Woody Allen’s Interiors Posted on October 27, 2009 by Brecht Andersch

Woody Allen, Interiors (still), 1978; photo courtesy of United Artists/Photofest © United Artists
It’s been many years since I’ve called myself a Woody Allen fan. By the early 80s—when I began my hardcore cinephiliac tour of duty—the critical darling of the late 70s had begun churning out such lighter and slighter fare that I was tempted to write him off entirely. By the time he’d entered a run of serious mid-career revitalization with such major works as Hannah and Her Sisters, Crimes and Misdemeanors, and Husbands and Wives, I routinely appraised his works sight-unseen with the assured jaundiced eye so characteristic of the post-adolescent. Unfortunately, the ensuing years have provided scant cause to knock me off my high horse, and now even Allen’s supposedly great works of the 70s have, for me, deflated to bagatelles, their former importance seemingly an effect of mass-hallucination. Yes, there’s much charm in Annie Hall, say, but the movie’s largely strung together by the most brazen ziggurat of intellectual referencing and name-dropping ever erected. I gotta admit I took mental notes watching these films which informed my reading and aesthetic explorations for quite a while, but now, almost at the end of the 00’s—the most nonintellectual era yet known to modern man—they can be seen for what they are: products of a largely anti-visual sensibility with a talent rooted in a brilliant display of absurdist verbal pyrotechnics better suited to the satirical mock-essay. “Look how much I know, how much I’ve read!“, they seem to scream. “Nebbish jokester that I am, I still must be taken seriously! I’m not just a funnyman! I’ve read Proust, Kafka, Freud, and Flaubert, my favorite director is Jean Renoir, and how ’bout that Sol LeWitt!” Etc, etc.
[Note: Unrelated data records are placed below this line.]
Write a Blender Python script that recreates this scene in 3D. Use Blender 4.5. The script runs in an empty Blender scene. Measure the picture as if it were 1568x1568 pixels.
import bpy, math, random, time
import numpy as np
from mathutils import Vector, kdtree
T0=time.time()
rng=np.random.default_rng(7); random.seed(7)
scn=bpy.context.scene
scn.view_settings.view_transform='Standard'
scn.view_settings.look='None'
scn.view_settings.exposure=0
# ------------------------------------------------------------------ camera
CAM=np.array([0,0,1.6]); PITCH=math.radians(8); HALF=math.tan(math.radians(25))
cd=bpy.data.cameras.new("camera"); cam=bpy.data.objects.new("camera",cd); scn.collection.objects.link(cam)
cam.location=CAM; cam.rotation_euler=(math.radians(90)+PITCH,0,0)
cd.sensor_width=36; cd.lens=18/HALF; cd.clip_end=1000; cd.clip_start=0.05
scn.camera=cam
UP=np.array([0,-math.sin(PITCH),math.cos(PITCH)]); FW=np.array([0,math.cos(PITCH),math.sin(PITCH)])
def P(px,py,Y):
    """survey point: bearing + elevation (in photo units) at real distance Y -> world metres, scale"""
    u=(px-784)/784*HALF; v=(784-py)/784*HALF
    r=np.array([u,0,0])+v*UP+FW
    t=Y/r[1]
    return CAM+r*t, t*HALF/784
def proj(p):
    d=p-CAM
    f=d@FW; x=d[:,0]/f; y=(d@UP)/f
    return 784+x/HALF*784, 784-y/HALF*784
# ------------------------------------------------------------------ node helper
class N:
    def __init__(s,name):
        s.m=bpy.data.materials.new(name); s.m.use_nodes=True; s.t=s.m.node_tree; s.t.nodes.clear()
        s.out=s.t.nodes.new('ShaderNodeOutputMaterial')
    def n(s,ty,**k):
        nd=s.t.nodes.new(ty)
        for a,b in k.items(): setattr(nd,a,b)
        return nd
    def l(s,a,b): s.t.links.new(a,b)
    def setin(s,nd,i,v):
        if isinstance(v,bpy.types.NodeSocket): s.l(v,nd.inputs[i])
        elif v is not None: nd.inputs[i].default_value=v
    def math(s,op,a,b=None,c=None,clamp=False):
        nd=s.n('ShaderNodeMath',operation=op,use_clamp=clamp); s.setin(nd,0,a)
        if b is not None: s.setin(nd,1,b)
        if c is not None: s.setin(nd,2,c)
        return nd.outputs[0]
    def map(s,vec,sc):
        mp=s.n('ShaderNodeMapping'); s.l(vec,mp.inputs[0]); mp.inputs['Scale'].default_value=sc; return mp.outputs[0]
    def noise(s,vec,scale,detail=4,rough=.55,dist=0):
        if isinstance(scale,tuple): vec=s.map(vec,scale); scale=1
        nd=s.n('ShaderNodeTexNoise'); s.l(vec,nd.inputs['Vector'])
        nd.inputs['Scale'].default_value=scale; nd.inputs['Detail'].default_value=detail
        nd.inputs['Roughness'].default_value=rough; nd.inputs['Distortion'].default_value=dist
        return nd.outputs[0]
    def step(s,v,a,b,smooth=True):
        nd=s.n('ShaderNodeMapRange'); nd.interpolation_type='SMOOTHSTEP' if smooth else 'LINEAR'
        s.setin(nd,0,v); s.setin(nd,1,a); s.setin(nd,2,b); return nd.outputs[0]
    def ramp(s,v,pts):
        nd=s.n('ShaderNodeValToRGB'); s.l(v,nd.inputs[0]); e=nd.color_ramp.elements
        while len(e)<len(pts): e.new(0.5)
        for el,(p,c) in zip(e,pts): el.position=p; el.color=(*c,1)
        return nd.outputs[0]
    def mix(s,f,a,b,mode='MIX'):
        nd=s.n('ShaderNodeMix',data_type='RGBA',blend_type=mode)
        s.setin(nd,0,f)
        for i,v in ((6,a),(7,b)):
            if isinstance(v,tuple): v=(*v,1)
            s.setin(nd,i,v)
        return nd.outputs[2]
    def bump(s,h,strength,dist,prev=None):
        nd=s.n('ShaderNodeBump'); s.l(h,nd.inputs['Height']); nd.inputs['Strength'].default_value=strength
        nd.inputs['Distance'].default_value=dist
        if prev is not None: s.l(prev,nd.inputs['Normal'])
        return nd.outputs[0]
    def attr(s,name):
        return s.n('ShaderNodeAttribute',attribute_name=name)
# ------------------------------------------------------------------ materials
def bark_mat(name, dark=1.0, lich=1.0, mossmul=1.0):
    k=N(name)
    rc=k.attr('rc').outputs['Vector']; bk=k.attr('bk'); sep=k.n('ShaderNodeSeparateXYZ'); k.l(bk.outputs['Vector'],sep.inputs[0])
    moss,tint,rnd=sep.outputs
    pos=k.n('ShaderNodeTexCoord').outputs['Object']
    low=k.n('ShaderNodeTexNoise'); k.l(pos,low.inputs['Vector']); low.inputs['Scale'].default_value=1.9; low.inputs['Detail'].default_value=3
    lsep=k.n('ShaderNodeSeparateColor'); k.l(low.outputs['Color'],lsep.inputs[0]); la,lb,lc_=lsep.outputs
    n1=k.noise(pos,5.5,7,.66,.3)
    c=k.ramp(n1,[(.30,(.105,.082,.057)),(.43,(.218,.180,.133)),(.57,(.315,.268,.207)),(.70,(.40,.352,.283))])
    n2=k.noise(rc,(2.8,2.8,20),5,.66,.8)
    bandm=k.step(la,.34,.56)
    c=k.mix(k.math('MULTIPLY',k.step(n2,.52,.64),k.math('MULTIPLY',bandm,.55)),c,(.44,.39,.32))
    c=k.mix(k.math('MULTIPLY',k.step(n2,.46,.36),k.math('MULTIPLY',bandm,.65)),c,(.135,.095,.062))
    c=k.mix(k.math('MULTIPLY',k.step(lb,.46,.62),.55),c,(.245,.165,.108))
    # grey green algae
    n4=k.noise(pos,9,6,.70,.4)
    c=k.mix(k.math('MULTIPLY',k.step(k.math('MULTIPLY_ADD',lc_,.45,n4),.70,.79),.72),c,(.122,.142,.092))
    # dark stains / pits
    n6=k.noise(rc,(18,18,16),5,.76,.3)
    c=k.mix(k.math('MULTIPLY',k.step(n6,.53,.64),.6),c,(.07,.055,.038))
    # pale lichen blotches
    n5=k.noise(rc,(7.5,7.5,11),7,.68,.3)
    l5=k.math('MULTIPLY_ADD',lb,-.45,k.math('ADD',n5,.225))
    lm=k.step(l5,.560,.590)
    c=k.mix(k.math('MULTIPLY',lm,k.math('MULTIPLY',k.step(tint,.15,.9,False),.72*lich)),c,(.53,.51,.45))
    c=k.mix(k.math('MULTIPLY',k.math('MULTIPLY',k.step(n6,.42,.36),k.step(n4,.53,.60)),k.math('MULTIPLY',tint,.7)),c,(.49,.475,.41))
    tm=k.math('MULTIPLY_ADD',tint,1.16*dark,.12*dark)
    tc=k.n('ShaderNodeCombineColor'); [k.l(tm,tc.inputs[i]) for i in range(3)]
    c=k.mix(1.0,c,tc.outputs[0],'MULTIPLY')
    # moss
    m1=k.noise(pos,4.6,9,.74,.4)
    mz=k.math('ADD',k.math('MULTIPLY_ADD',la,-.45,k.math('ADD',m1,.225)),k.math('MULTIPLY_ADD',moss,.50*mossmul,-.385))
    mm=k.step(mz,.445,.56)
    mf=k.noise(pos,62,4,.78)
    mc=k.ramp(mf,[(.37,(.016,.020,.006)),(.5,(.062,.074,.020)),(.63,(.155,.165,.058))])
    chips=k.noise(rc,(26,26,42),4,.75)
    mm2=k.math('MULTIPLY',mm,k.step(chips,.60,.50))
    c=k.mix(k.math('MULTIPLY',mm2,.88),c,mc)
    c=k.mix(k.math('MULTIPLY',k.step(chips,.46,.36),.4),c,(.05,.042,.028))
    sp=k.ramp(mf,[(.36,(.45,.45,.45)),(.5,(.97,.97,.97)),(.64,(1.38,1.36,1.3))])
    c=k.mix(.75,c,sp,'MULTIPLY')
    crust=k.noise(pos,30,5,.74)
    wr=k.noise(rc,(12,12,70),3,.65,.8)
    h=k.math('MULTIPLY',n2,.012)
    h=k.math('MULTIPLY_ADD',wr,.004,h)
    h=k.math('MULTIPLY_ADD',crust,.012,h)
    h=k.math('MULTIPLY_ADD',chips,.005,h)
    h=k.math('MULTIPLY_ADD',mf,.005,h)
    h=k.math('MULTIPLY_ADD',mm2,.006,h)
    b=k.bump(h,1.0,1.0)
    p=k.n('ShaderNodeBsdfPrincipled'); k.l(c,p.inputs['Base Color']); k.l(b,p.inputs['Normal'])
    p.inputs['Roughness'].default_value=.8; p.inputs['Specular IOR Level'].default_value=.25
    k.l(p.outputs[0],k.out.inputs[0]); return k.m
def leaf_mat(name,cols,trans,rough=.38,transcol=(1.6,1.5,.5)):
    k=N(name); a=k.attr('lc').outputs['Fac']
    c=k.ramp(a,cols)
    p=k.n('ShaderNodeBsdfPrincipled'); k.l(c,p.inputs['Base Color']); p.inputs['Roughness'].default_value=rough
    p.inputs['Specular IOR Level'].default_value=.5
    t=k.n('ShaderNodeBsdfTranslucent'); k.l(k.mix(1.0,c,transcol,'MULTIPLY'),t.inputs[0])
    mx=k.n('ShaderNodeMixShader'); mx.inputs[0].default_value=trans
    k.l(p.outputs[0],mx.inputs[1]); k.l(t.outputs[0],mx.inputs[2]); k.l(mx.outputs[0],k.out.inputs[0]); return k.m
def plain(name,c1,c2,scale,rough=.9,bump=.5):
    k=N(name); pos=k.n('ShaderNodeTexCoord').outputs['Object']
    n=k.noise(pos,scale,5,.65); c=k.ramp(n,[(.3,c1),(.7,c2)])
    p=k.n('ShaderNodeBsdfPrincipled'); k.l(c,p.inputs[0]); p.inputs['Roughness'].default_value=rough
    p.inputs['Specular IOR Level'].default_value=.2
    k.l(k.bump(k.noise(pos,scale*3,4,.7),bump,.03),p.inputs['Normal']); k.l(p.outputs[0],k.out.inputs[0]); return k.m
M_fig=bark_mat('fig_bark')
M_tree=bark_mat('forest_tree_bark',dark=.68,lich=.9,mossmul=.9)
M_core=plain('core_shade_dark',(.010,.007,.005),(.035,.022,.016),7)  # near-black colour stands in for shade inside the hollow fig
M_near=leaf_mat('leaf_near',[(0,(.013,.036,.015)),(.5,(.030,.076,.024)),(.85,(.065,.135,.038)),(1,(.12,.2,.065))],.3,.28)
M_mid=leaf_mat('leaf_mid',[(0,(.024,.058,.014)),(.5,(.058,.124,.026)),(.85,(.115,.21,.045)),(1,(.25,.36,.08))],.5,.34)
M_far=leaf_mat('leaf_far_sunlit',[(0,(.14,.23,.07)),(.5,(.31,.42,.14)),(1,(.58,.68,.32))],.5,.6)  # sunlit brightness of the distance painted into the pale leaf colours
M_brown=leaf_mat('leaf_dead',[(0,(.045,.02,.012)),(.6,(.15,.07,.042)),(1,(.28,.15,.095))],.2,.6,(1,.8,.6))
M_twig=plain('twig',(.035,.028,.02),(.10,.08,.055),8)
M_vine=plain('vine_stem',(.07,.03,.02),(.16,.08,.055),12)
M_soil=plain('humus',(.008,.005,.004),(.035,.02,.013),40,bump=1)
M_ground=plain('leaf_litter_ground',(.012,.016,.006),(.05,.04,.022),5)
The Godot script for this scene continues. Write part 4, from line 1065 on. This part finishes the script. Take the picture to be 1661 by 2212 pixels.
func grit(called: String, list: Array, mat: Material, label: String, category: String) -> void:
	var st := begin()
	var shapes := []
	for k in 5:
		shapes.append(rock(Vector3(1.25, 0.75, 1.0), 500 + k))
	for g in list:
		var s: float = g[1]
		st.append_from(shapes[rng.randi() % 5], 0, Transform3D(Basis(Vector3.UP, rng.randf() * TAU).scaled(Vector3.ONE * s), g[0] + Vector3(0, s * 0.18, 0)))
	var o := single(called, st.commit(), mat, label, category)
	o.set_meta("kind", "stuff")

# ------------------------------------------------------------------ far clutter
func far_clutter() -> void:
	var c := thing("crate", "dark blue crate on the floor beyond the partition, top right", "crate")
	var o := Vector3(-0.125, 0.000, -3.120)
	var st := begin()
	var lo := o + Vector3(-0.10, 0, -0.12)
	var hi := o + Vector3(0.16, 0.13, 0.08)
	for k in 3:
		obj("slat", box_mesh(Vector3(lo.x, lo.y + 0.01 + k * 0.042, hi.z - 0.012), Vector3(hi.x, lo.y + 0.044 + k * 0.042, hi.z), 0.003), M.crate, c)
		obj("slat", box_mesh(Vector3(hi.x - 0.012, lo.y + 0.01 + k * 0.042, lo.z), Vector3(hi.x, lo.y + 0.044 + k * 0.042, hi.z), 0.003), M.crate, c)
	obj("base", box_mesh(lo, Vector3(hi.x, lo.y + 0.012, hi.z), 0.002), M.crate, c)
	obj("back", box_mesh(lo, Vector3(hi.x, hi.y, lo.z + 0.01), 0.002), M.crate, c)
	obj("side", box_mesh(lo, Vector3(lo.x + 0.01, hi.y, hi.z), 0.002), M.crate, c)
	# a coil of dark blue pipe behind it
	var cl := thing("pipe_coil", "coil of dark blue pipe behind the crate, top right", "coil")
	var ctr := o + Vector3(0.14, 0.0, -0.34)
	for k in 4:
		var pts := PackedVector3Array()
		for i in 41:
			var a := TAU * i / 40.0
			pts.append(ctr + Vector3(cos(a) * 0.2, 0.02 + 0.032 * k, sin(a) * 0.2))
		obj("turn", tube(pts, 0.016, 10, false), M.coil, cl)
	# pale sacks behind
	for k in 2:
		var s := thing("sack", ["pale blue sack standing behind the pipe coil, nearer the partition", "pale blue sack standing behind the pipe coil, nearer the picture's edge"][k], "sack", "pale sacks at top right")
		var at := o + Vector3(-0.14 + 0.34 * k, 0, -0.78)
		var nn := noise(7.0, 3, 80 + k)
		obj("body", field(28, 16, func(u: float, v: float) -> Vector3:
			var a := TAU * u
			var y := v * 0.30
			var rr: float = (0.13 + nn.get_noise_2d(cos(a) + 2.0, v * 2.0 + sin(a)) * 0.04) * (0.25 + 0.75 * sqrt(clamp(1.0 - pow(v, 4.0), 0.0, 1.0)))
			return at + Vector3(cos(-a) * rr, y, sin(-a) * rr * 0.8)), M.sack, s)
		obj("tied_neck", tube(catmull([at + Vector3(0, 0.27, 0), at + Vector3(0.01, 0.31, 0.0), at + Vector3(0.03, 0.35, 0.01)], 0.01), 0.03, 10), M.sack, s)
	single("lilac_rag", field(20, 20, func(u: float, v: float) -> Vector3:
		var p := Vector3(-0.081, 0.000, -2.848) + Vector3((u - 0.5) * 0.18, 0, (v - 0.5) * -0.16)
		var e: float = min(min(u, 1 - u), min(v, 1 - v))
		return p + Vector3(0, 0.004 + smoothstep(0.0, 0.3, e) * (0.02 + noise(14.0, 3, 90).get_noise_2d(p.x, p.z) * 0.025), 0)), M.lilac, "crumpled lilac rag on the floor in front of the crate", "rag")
The financial success of this approach is a testament to the social basis of comedy—surely there weren’t hoards of graduate students making these films hits. Those who got the references laughed to inform everybody they were in the know, and those who didn’t laughed to disguise their ignorance. All this semi/pseudo-erudition set to laughter made audiences happy to plunk down the cash, but also for unfortunate aesthetic results. Love and Death applied the formula strictly to 19th Century Russian literature (plus a healthy dollop of Seventh Seal references thrown in for good measure), while the much-lauded Manhattan combined Annie Hall with coffee table photography book to produce one of the oddest amalgams in cinema history: it’s both a gorgeous orgy of widescreen black-and-white cinematography informed by a deep knowledge of still photography art, and an astoundingly non-visual dramatic romantic-comedy: while it’s true that much of its emotional palette is expressed by images, most of its dramaturgical and comedic highlights can be gleaned solely by listening to its soundtrack.

Woody Allen, Interiors (still), 1978; photo courtesy of United Artists/Photofest © United Artists
The gods overfilled Woody’s cup-o’-talent, however, and there are exceptions to the rule—works which find their home squarely within the Temple of True Cinema. Sleeper is one such film. Blending slapstick—a genre ever-threatening to petit-bourgeois inclinations towards decorum and social stability, and hence looked down upon by newspaper critics – with science-fiction and romantic comedy, and laden with references more topical than arch-intellectual, Allen evokes in Sleeper something close to the anarchic spirit of his beloved Marx Brothers. Brimming with visual inventiveness—whether in terms of its jaunty art direction, physical comedy, or the certain but unfussy manner in which Allen creates shots and puts them together—Sleeper is cinematically alive.